*DIRECTIONS FOR THIS TASK*: Verbatim output of all the material below is required.

▬▬▬▬▬▬

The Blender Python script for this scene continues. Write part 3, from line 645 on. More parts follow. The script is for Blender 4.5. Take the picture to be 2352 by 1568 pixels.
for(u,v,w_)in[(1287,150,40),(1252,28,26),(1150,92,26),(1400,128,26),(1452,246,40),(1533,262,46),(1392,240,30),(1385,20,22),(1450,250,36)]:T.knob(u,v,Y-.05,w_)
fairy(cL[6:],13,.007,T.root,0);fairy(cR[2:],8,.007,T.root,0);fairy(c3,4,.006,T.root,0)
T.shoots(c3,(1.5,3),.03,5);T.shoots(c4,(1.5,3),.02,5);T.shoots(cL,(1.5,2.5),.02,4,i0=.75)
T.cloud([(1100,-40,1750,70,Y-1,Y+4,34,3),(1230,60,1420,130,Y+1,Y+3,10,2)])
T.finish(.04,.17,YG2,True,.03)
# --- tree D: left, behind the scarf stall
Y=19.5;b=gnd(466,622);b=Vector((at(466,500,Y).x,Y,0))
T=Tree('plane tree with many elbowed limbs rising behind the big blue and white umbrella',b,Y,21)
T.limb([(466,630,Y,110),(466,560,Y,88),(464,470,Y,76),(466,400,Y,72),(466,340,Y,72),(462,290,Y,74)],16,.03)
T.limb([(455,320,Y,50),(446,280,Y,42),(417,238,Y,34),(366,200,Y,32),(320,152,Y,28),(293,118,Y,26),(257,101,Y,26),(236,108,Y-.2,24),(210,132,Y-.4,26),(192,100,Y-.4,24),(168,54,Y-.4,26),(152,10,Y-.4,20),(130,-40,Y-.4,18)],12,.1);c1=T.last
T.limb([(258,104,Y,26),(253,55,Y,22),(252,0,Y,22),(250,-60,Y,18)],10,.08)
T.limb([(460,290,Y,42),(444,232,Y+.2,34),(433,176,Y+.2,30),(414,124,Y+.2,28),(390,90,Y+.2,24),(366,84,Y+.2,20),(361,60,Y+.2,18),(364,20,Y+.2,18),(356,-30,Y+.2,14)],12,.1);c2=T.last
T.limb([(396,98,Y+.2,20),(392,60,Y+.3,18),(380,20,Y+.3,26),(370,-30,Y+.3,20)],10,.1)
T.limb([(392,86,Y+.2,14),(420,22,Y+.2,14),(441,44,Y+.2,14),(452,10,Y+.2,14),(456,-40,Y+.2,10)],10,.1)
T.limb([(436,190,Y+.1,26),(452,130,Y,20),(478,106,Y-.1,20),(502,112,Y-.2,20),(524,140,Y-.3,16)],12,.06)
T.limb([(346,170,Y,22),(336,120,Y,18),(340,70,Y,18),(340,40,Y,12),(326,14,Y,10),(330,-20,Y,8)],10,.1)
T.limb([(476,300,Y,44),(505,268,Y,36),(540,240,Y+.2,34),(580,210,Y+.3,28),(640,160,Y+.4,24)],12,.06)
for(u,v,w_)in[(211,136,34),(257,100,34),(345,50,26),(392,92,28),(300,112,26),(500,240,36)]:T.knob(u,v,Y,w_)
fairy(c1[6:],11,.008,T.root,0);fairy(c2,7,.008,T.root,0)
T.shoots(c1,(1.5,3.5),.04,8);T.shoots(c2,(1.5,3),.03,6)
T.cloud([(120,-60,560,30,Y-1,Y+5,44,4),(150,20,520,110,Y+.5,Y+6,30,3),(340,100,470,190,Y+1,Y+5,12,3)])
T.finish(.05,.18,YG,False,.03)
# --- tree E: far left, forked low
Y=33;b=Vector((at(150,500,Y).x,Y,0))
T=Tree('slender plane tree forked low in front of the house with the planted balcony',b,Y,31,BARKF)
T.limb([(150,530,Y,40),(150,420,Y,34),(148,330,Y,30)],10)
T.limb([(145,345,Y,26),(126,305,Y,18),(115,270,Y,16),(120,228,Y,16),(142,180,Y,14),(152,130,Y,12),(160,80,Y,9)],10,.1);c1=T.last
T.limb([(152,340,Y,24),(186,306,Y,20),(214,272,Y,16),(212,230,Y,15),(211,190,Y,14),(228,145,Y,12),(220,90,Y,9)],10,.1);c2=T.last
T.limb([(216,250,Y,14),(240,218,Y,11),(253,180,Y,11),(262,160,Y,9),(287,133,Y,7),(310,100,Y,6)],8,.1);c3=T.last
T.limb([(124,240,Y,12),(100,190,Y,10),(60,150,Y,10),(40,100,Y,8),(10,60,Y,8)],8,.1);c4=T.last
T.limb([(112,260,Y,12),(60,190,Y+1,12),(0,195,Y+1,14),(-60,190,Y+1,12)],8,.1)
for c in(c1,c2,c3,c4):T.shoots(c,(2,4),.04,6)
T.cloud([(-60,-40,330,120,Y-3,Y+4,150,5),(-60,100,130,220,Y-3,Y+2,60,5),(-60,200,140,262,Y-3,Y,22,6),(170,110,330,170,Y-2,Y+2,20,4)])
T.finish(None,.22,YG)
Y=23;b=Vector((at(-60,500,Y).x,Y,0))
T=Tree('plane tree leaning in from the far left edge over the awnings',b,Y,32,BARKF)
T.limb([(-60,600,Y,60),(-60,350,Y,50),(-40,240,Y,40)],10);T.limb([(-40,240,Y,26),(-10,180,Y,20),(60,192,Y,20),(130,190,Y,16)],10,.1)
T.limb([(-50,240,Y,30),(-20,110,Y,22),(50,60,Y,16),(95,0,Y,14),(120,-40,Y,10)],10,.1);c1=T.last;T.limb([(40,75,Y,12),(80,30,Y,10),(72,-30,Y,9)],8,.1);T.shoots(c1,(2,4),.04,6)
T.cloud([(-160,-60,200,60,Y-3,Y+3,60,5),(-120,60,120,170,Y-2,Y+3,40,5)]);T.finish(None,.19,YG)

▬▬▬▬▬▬

*FULL ANSWER*:
The Blender Python script for this scene continues. Write part 3, from line 645 on. More parts follow. The script is for Blender 4.5. Take the picture to be 2352 by 1568 pixels.
for(u,v,w_)in[(1287,150,40),(1252,28,26),(1150,92,26),(1400,128,26),(1452,246,40),(1533,262,46),(1392,240,30),(1385,20,22),(1450,250,36)]:T.knob(u,v,Y-.05,w_)
fairy(cL[6:],13,.007,T.root,0);fairy(cR[2:],8,.007,T.root,0);fairy(c3,4,.006,T.root,0)
T.shoots(c3,(1.5,3),.03,5);T.shoots(c4,(1.5,3),.02,5);T.shoots(cL,(1.5,2.5),.02,4,i0=.75)
T.cloud([(1100,-40,1750,70,Y-1,Y+4,34,3),(1230,60,1420,130,Y+1,Y+3,10,2)])
T.finish(.04,.17,YG2,True,.03)
# --- tree D: left, behind the scarf stall
Y=19.5;b=gnd(466,622);b=Vector((at(466,500,Y).x,Y,0))
T=Tree('plane tree with many elbowed limbs rising behind the big blue and white umbrella',b,Y,21)
T.limb([(466,630,Y,110),(466,560,Y,88),(464,470,Y,76),(466,400,Y,72),(466,340,Y,72),(462,290,Y,74)],16,.03)
T.limb([(455,320,Y,50),(446,280,Y,42),(417,238,Y,34),(366,200,Y,32),(320,152,Y,28),(293,118,Y,26),(257,101,Y,26),(236,108,Y-.2,24),(210,132,Y-.4,26),(192,100,Y-.4,24),(168,54,Y-.4,26),(152,10,Y-.4,20),(130,-40,Y-.4,18)],12,.1);c1=T.last
T.limb([(258,104,Y,26),(253,55,Y,22),(252,0,Y,22),(250,-60,Y,18)],10,.08)
T.limb([(460,290,Y,42),(444,232,Y+.2,34),(433,176,Y+.2,30),(414,124,Y+.2,28),(390,90,Y+.2,24),(366,84,Y+.2,20),(361,60,Y+.2,18),(364,20,Y+.2,18),(356,-30,Y+.2,14)],12,.1);c2=T.last
T.limb([(396,98,Y+.2,20),(392,60,Y+.3,18),(380,20,Y+.3,26),(370,-30,Y+.3,20)],10,.1)
T.limb([(392,86,Y+.2,14),(420,22,Y+.2,14),(441,44,Y+.2,14),(452,10,Y+.2,14),(456,-40,Y+.2,10)],10,.1)
T.limb([(436,190,Y+.1,26),(452,130,Y,20),(478,106,Y-.1,20),(502,112,Y-.2,20),(524,140,Y-.3,16)],12,.06)
T.limb([(346,170,Y,22),(336,120,Y,18),(340,70,Y,18),(340,40,Y,12),(326,14,Y,10),(330,-20,Y,8)],10,.1)
T.limb([(476,300,Y,44),(505,268,Y,36),(540,240,Y+.2,34),(580,210,Y+.3,28),(640,160,Y+.4,24)],12,.06)
for(u,v,w_)in[(211,136,34),(257,100,34),(345,50,26),(392,92,28),(300,112,26),(500,240,36)]:T.knob(u,v,Y,w_)
fairy(c1[6:],11,.008,T.root,0);fairy(c2,7,.008,T.root,0)
T.shoots(c1,(1.5,3.5),.04,8);T.shoots(c2,(1.5,3),.03,6)
T.cloud([(120,-60,560,30,Y-1,Y+5,44,4),(150,20,520,110,Y+.5,Y+6,30,3),(340,100,470,190,Y+1,Y+5,12,3)])
T.finish(.05,.18,YG,False,.03)
# --- tree E: far left, forked low
Y=33;b=Vector((at(150,500,Y).x,Y,0))
T=Tree('slender plane tree forked low in front of the house with the planted balcony',b,Y,31,BARKF)
T.limb([(150,530,Y,40),(150,420,Y,34),(148,330,Y,30)],10)
T.limb([(145,345,Y,26),(126,305,Y,18),(115,270,Y,16),(120,228,Y,16),(142,180,Y,14),(152,130,Y,12),(160,80,Y,9)],10,.1);c1=T.last
T.limb([(152,340,Y,24),(186,306,Y,20),(214,272,Y,16),(212,230,Y,15),(211,190,Y,14),(228,145,Y,12),(220,90,Y,9)],10,.1);c2=T.last
T.limb([(216,250,Y,14),(240,218,Y,11),(253,180,Y,11),(262,160,Y,9),(287,133,Y,7),(310,100,Y,6)],8,.1);c3=T.last
T.limb([(124,240,Y,12),(100,190,Y,10),(60,150,Y,10),(40,100,Y,8),(10,60,Y,8)],8,.1);c4=T.last
T.limb([(112,260,Y,12),(60,190,Y+1,12),(0,195,Y+1,14),(-60,190,Y+1,12)],8,.1)
for c in(c1,c2,c3,c4):T.shoots(c,(2,4),.04,6)
T.cloud([(-60,-40,330,120,Y-3,Y+4,150,5),(-60,100,130,220,Y-3,Y+2,60,5),(-60,200,140,262,Y-3,Y,22,6),(170,110,330,170,Y-2,Y+2,20,4)])
T.finish(None,.22,YG)
Y=23;b=Vector((at(-60,500,Y).x,Y,0))
T=Tree('plane tree leaning in from the far left edge over the awnings',b,Y,32,BARKF)
T.limb([(-60,600,Y,60),(-60,350,Y,50),(-40,240,Y,40)],10);T.limb([(-40,240,Y,26),(-10,180,Y,20),(60,192,Y,20),(130,190,Y,16)],10,.1)
T.limb([(-50,240,Y,30),(-20,110,Y,22),(50,60,Y,16),(95,0,Y,14),(120,-40,Y,10)],10,.1);c1=T.last;T.limb([(40,75,Y,12),(80,30,Y,10),(72,-30,Y,9)],8,.1);T.shoots(c1,(2,4),.04,6)
T.cloud([(-160,-60,200,60,Y-3,Y+3,60,5),(-120,60,120,170,Y-2,Y+3,40,5)]);T.finish(None,.19,YG)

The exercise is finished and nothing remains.